• _Requirements_
Please give back word for word the lines below, from the first one through the one with "COL = scene.collection".

• _Material provided_
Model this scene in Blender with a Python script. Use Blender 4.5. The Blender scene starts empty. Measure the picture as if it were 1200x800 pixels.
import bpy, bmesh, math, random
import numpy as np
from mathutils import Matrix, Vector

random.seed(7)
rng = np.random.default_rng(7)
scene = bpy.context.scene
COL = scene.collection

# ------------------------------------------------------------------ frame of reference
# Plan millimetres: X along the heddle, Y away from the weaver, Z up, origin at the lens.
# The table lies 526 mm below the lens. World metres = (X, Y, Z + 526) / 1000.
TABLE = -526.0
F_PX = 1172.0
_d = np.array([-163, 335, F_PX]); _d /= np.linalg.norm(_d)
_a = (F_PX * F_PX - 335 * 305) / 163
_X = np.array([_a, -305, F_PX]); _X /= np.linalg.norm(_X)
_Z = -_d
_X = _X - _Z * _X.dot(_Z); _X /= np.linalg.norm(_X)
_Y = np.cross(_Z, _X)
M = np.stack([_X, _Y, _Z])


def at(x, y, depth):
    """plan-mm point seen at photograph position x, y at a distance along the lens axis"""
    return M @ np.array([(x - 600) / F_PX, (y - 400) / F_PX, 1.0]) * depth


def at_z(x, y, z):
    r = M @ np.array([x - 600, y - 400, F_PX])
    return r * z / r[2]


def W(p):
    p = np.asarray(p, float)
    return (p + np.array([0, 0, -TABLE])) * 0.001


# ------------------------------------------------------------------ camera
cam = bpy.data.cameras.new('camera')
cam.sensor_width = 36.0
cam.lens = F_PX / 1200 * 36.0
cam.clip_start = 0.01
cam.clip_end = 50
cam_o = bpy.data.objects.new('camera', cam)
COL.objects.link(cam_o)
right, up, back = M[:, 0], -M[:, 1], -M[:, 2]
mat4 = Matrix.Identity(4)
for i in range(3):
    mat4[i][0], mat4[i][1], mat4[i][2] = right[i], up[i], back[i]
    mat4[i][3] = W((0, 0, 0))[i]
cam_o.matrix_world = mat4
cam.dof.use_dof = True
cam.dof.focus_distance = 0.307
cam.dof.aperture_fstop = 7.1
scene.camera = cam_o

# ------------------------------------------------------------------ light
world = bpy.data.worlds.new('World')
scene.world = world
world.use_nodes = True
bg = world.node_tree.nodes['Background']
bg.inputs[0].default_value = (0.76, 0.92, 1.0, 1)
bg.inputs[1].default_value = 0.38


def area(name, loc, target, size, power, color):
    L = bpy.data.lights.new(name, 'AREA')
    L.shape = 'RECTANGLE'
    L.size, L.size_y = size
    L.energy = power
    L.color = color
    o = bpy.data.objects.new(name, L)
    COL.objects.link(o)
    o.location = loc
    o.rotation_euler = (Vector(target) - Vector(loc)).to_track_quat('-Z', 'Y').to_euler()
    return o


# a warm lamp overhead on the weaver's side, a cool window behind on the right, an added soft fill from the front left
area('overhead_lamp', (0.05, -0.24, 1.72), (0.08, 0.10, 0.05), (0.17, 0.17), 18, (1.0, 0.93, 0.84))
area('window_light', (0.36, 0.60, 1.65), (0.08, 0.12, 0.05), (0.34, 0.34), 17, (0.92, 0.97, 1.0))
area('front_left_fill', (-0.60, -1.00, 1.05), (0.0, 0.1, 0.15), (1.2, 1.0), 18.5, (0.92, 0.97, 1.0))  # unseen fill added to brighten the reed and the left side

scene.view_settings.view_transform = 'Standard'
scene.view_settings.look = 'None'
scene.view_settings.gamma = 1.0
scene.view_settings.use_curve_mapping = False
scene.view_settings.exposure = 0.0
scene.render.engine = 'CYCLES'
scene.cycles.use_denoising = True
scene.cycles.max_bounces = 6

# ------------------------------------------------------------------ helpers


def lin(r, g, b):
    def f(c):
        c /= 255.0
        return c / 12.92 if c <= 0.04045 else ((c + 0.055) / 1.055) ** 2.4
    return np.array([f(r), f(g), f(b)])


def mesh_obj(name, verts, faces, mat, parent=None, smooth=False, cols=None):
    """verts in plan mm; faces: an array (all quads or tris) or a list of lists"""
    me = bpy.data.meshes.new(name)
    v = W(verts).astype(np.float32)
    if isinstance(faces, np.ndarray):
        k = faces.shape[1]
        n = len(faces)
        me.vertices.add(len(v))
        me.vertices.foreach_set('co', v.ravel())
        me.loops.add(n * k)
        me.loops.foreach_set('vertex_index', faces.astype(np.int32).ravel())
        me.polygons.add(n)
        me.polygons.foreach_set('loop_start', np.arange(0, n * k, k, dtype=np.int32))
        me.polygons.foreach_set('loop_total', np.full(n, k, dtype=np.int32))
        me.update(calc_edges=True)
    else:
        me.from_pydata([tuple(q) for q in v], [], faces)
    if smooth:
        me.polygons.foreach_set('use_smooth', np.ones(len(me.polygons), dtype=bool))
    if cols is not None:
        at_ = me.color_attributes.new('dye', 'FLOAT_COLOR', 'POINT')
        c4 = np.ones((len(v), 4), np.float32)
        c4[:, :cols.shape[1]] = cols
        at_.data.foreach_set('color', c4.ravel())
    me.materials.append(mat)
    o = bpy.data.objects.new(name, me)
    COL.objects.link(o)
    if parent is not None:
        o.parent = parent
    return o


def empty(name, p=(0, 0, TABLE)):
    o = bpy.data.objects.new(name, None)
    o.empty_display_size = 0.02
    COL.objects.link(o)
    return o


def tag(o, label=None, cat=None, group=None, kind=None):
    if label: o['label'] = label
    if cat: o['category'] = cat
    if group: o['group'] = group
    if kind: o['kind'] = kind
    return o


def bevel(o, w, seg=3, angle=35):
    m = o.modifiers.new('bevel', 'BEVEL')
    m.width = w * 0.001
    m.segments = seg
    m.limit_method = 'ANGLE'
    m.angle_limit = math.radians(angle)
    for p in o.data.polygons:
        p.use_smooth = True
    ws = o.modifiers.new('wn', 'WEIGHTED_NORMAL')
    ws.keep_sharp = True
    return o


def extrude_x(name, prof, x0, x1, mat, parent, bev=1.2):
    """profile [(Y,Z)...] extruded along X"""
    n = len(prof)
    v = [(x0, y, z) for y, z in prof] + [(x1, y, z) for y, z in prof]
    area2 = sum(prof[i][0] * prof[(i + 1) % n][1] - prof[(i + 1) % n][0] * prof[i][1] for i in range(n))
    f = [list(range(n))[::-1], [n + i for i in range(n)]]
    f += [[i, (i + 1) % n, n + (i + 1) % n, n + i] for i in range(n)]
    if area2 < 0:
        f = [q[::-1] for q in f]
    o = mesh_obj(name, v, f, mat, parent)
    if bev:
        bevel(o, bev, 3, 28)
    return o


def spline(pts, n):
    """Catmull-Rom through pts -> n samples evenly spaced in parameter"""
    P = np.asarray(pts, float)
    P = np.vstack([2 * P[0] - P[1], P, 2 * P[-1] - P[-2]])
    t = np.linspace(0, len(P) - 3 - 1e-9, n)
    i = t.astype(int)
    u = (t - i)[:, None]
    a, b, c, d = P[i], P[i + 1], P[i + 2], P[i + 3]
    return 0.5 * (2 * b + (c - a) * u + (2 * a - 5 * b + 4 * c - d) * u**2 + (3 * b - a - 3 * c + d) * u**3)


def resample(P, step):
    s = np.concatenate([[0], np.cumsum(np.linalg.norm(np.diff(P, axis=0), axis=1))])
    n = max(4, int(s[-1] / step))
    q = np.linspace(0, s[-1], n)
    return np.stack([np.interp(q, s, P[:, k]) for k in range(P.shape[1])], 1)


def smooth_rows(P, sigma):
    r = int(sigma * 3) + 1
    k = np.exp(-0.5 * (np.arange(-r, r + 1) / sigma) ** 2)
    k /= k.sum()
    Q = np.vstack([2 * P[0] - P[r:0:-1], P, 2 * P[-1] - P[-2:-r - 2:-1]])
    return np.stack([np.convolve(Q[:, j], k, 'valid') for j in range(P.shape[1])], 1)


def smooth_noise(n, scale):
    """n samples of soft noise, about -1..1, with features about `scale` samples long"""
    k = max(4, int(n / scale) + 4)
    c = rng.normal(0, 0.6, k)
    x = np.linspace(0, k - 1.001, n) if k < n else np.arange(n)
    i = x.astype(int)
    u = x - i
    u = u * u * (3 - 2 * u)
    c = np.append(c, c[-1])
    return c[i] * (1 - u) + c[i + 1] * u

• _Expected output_
Model this scene in Blender with a Python script. Use Blender 4.5. The Blender scene starts empty. Measure the picture as if it were 1200x800 pixels.
import bpy, bmesh, math, random
import numpy as np
from mathutils import Matrix, Vector

random.seed(7)
rng = np.random.default_rng(7)
scene = bpy.context.scene
COL = scene.collection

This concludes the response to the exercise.